The U.S. Chamber has a long history of backing voter suppression and gerrymandering efforts across the country.

Amid a nationwide wave of voter suppression efforts, the U.S. Chamber Of Commerce, the “world’s largest business organization,” has shown “fierce” opposition to urgently-needed voting rights reforms in H.R. 1, the For the People Act. The U.S. Chamber has called the bill “extremely problematic” and has complained that it would silence corporations and industry associations. Meanwhile, major Chamber members that have claimed opposition to voting suppression—including Ford, Target, Google, and many others—have faced calls to sever their ties with the group.

However, the Chamber’s problematic stance on voting rights is not new. The group led opposition to the first version of the For the People Act introduced in 2019 and lobbied on the bill in eight consecutive quarters since mid-2019—a period during which the Chamber spent over $129 million to influence federal policymakers.

Beyond the U.S. Chamber’s opposition to the For the People Act, the group’s efforts to aid and abet voter suppression across the country have had a widespread impact. The Chamber has poured over $7.4 million into the Republican State Leadership Committee (RLSC), emerging as one of the group’s top two funders during the 2016 and 2018 election cycles. The RLSC has attacked a judge who struck down an Arkansas Voter ID law and in 2021 launched a so-called “voter integrity” commission that has been panned as a coordinated voter suppression effort. The Commission has called for a variety of measures that experts say will have the effect of disproportionately harming voters of color.

And, as far back as 2010, the U.S. Chamber “hatched” and funded a conservative-led redistricting project known as REDMAP, which targeted 107 state legislative races in 16 states and was condemned by voting rights advocates as having “cracked, stacked, packed and bleached Black voters” to reduce their political representation.

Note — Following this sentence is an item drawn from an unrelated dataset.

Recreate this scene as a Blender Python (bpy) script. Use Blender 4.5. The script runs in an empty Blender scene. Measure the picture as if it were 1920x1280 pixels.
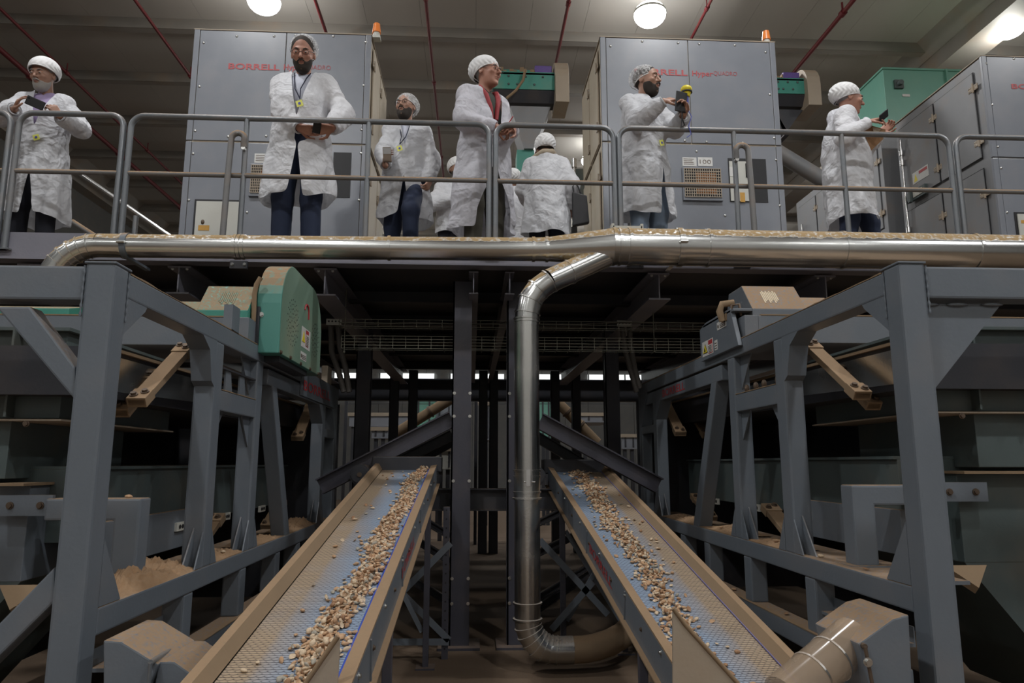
import bpy, bmesh, math, random
import numpy as np
from mathutils import Vector, Matrix, noise as mnoise
random.seed(7); np.random.seed(7)
sc = bpy.context.scene
# ------------------------------------------------------------ camera
FPX = 1350.0; CZ = 1.5
TH = math.atan(228/FPX); PS = math.atan(75/FPX*math.cos(TH))
cf = Vector((math.sin(PS)*math.cos(TH), math.cos(PS)*math.cos(TH), math.sin(TH)))
cr = Vector((math.cos(PS), -math.sin(PS), 0)); cu = cr.cross(cf)
cd = bpy.data.cameras.new('camera'); cam = bpy.data.objects.new('camera', cd); sc.collection.objects.link(cam)
cd.sensor_width = 36; cd.lens = FPX/1920*36; cd.clip_start = .05; cd.clip_end = 200
m = Matrix((cr, cu, -cf)).transposed().to_4x4(); m.translation = (0, 0, CZ); cam.matrix_world = m
sc.camera = cam
# ------------------------------------------------------------ view, world, lights
sc.view_settings.view_transform = 'Standard'; sc.view_settings.look = 'None'
sc.view_settings.exposure = 0.0; sc.view_settings.gamma = 1; sc.view_settings.use_curve_mapping = False
w = bpy.data.worlds.new('hall_air'); sc.world = w; w.use_nodes = True
w.node_tree.nodes['Background'].inputs[0].default_value = (.5, .55, .6, 1)
w.node_tree.nodes['Background'].inputs[1].default_value = .02
LAMPS = [(x, y) for y in (-6.5, -.5, 5.2, 11.0, 17, 23) for x in (-9.4, -3.50, 2.95, 9.3) if not (x < -9 and y > 8)]
LAMP_W = {-6.5: 90, -.5: 165, 5.2: 120, 11.0: 130, 17: 80, 23: 80}
for lx, ly in LAMPS:
    ld = bpy.data.lights.new('high_bay_light', 'AREA'); ld.shape = 'DISK'; ld.size = .42
    ld.energy = LAMP_W[ly]*(.45 if lx < -6 else 1.0)*.8; ld.color = (.97, .98, 1.0); ld.spread = math.radians(160)
    lo = bpy.data.objects.new('high_bay_light', ld); sc.collection.objects.link(lo); lo.location = (lx, ly, 8.80)
    pd = bpy.data.lights.new('lamp_glow', 'POINT'); pd.energy = ld.energy*.55; pd.color = (1, .97, .92); pd.shadow_soft_size = .15
    po = bpy.data.objects.new('lamp_glow', pd); sc.collection.objects.link(po); po.location = (lx, ly, 8.72)

# ------------------------------------------------------------ helpers
def ray(px, py):
    return cf + cr*((px-960)/FPX) - cu*((py-640)/FPX)
def P(px, py, X=None, Y=None, Z=None):
    d = ray(px, py)
    t = X/d.x if X is not None else Y/d.y if Y is not None else (Z-CZ)/d.z
    return Vector((d.x*t, d.y*t, CZ+d.z*t))
V = Vector
ORG = {}
def tag(o, label=None, cat=None, group=None, kind=None):
    if label: o['label'] = label
    if cat: o['category'] = cat
    if group: o['group'] = group
    if kind: o['kind'] = kind
    return o
def thing(name, label, cat, loc=(0, 0, 0), group=None):
    o = bpy.data.objects.new(name, None); sc.collection.objects.link(o)
    o.location = loc; o.empty_display_size = .1; ORG[o] = V(loc)
    return tag(o, label, cat, group)
def structure(name, loc=(0, 0, 0)):
    o = bpy.data.objects.new(name, None); sc.collection.objects.link(o); o.location = loc; ORG[o] = V(loc)
    o['kind'] = 'structure'; return o
class G:
    """geometry collector"""
    def __init__(s): s.v = []; s.f = []; s.sm = []; s.marks = []; s.lock = False
    def add(s, vs, fs, smooth=False):
        n = len(s.v); s.v += [tuple(v) for v in vs]; s.f += [tuple(i+n for i in f) for f in fs]; s.sm += [smooth]*len(fs); return s
    def box(s, x0, x1, y0, y1, z0, z1):
        if x0 > x1: x0, x1 = x1, x0
        if y0 > y1: y0, y1 = y1, y0
        if z0 > z1: z0, z1 = z1, z0
        return s.add([(x0,y0,z0),(x1,y0,z0),(x1,y1,z0),(x0,y1,z0),(x0,y0,z1),(x1,y0,z1),(x1,y1,z1),(x0,y1,z1)],
                     [(3,2,1,0),(4,5,6,7),(0,1,5,4),(1,2,6,5),(2,3,7,6),(3,0,4,7)])
    def prism(s, pts, vec):
        pts = [V(p) for p in pts]; vec = V(vec); n = len(pts)
        nor = V((0,0,0))
        for i in range(n): nor += pts[i].cross(pts[(i+1) % n])
        if nor.dot(vec) > 0: pts.reverse()
        vs = pts + [p+vec for p in pts]
        return s.add(vs, [tuple(range(n)), tuple(range(2*n-1, n-1, -1))] + [(i, i+n, (i+1) % n+n, (i+1) % n) for i in range(n)])
    def yz(s, x0, x1, pts):
        return s.prism([(x0, y, z) for y, z in pts], (x1-x0, 0, 0))
    def xz(s, y0, y1, pts):
        return s.prism([(x, y0, z) for x, z in pts], (0, y1-y0, 0))
    def cyl(s, a, b, r, seg=12, r2=None, cap=True):
        if not s.lock: s.marks.append((len(s.v), len(s.f)))
        a = V(a); b = V(b); d = (b-a).normalized(); r2 = r if r2 is None else r2
        u = d.orthogonal().normalized(); w_ = d.cross(u); vs = []
        for c, rr in ((a, r), (b, r2)):
            vs += [c+(u*math.cos(t)+w_*math.sin(t))*rr for t in [2*math.pi*i/seg for i in range(seg)]]
        s.add(vs, [(i, (i+1) % seg, (i+1) % seg+seg, i+seg) for i in range(seg)], True)
        if cap: s.add(vs[:seg], [tuple(range(seg-1, -1, -1))]); s.add(vs[seg:], [tuple(range(seg))])
        return s
    def tube(s, path, r, seg=12, cap=True):
        path = [V(p) for p in path]; n = len(path); rs = r if isinstance(r, (list, tuple)) else [r]*n
        vs = []; u = None
        for i, p in enumerate(path):
            d = (path[min(i+1, n-1)]-path[max(i-1, 0)]).normalized()
            if u is None: u = d.orthogonal().normalized()
            u = (u-d*u.dot(d)).normalized(); w_ = d.cross(u)
            vs += [p+(u*math.cos(2*math.pi*k/seg)+w_*math.sin(2*math.pi*k/seg))*rs[i] for k in range(seg)]
        s.add(vs, [(i*seg+k, i*seg+(k+1) % seg, (i+1)*seg+(k+1) % seg, (i+1)*seg+k) for i in range(n-1) for k in range(seg)], True)
        if cap: s.add(vs[:seg], [tuple(range(seg-1, -1, -1))]); s.add(vs[-seg:], [tuple(range(seg))])
        return s
    def bar(s, a, b, w_, h, up=(0, 0, 1)):
        a = V(a); b = V(b); d = (b-a).normalized(); sx = d.cross(V(up)).normalized(); sz = sx.cross(d)
        q = [sx*w_/2+sz*h/2, -sx*w_/2+sz*h/2, -sx*w_/2-sz*h/2, sx*w_/2-sz*h/2]
        vs = [a+k for k in q]+[b+k for k in q]
        return s.add(vs, [(3,2,1,0),(4,5,6,7),(0,1,5,4),(1,2,6,5),(2,3,7,6),(3,0,4,7)])
    def ibar(s, a, b, w_, h, t=.01, up=(0, 0, 1)):
        a = V(a); b = V(b); d = (b-a).normalized(); sx = d.cross(V(up)).normalized(); sz = sx.cross(d)
        s.bar(a+sz*(h/2-t/2), b+sz*(h/2-t/2), w_, t, up); s.bar(a-sz*(h/2-t/2), b-sz*(h/2-t/2), w_, t, up)
        return s.bar(a, b, t*.8, h-2*t, up)
    def ell(s, c, r, seg=12, rings=8):
        if not s.lock: s.marks.append((len(s.v), len(s.f)))
        c = V(c); vs = [c+V((0, 0, -r[2]))]
        for j in range(1, rings):
            t = math.pi*j/rings
            vs += [c+V((r[0]*math.sin(t)*math.cos(2*math.pi*i/seg), r[1]*math.sin(t)*math.sin(2*math.pi*i/seg), -r[2]*math.cos(t))) for i in range(seg)]
        vs.append(c+V((0, 0, r[2]))); f = [(0, 1+(i+1) % seg, 1+i) for i in range(seg)]
        for j in range(rings-2):
            f += [(1+j*seg+i, 1+j*seg+(i+1) % seg, 1+(j+1)*seg+(i+1) % seg, 1+(j+1)*seg+i) for i in range(seg)]
        k = 1+(rings-2)*seg; f += [(k+i, k+(i+1) % seg, len(vs)-1) for i in range(seg)]
        return s.add(vs, f, True)
    def bolt(s, c, n, r=.012):
        n = V(n).normalized(); c = V(c); s.marks.append((len(s.v), len(s.f))); s.lock = True; s.cyl(c, c+n*r*.35, r*1.4, 10); s.cyl(c+n*r*.3, c+n*r*1.1, r, 6); s.lock = False; return s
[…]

Additionally, the lead attorney for Shelby County in the Supreme Court’s landmark decision to weaken the Voting Rights Act in Shelby v. Holder – Bert Rein— is a current director for the U.S. Chamber Litigation Center, and his firm has filed a Supreme Court amicus on behalf of the Chamber as recently as March 2021. Underlining the long-term impact of Rein’s work in the Shelby case, Brookings Institution contributors have argued that the wave of 2021 voter suppression bills across the country are “the aftermath” of the Shelby v. Holder decision.

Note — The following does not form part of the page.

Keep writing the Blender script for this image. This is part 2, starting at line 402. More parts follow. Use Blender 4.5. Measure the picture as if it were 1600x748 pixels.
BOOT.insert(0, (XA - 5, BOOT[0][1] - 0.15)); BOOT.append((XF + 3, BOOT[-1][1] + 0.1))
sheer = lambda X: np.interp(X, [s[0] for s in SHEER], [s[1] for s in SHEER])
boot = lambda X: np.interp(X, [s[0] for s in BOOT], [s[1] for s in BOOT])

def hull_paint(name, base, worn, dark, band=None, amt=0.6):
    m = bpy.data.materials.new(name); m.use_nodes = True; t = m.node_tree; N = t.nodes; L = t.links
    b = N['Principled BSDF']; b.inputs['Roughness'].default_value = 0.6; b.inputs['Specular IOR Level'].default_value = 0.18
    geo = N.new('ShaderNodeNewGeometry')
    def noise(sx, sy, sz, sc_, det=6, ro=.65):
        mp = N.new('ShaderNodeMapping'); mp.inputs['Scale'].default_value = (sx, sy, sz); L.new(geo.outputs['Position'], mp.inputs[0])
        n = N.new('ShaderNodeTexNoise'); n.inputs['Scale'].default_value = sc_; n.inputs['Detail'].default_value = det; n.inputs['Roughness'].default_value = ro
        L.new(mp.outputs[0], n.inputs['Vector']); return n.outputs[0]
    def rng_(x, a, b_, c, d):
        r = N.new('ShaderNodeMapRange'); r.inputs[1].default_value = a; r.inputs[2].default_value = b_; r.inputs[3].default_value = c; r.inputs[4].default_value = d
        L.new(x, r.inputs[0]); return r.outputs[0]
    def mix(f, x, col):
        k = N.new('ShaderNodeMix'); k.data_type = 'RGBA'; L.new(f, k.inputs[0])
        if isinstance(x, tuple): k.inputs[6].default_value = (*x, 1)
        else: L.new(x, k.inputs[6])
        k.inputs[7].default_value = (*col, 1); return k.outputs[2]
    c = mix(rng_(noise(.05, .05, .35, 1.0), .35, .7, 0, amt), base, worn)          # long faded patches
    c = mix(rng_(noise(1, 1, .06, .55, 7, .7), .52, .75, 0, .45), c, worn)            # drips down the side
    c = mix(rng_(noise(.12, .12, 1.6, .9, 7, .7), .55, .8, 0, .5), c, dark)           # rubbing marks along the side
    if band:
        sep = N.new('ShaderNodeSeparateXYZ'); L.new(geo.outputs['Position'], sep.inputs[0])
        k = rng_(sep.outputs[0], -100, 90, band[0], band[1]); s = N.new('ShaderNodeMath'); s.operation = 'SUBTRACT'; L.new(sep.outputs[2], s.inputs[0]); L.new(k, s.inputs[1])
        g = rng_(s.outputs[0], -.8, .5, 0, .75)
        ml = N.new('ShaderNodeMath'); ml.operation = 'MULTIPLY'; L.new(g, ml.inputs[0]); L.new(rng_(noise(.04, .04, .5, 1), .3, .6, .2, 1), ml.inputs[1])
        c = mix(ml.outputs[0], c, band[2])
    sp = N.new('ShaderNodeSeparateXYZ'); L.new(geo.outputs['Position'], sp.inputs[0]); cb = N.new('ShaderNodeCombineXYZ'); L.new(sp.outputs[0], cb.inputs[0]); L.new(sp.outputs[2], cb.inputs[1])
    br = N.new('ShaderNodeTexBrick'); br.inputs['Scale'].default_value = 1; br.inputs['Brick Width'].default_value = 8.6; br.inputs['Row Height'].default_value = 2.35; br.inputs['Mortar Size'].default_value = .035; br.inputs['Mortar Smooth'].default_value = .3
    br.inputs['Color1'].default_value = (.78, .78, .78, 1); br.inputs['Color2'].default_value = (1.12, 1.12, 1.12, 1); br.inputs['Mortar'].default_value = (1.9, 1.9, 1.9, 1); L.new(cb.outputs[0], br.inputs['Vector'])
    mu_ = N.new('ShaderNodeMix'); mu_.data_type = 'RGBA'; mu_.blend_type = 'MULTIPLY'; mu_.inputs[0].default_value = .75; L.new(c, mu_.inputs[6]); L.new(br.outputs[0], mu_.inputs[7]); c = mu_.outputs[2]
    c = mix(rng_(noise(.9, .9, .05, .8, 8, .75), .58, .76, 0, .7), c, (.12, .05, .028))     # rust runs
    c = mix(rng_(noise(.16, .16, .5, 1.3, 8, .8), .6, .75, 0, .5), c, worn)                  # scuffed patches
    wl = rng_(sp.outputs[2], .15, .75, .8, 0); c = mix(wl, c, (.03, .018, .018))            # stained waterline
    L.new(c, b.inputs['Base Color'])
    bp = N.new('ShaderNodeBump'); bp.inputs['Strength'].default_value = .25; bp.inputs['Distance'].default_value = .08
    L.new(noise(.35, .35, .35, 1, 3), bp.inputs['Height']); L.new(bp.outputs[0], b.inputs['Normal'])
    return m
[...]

The Chamber has also spent at least $56,000 to directly back prominent opponents of voting rights reform, including:

  • $16,000 To Rep. Bob Goodlatte (R-VA), Who Single-Handedly Blocked Critical Voting Rights Legislation In The U.S. House.
  • $15,000 To House Republican Leader Kevin McCarthy (R-CA), Who Undermined Voting Access Measures And Voting Rights Legislation, Calling It “Disgusting” And “Unnecessary.”
  • $15,000 To Sen. Cindy Hyde-Smith (R-MS), Who Backed Voter Suppression Efforts And Joked That Laws That Made It Harder For Students To Vote Were “A Great Idea.
  • $5,500 To Sen. Ted Cruz (R-TX), Who Claimed The For The People Act Would Keep “Democrats In Power For 100 Years” and Perpetuated “Unsubstantiated Allegations Of Voter Fraud.”
  • $4,500 To Rep. Dan Crenshaw (R-TX), Who Undermined The 2020 Election Results And Spread Doubt About Voting Systems And Laws.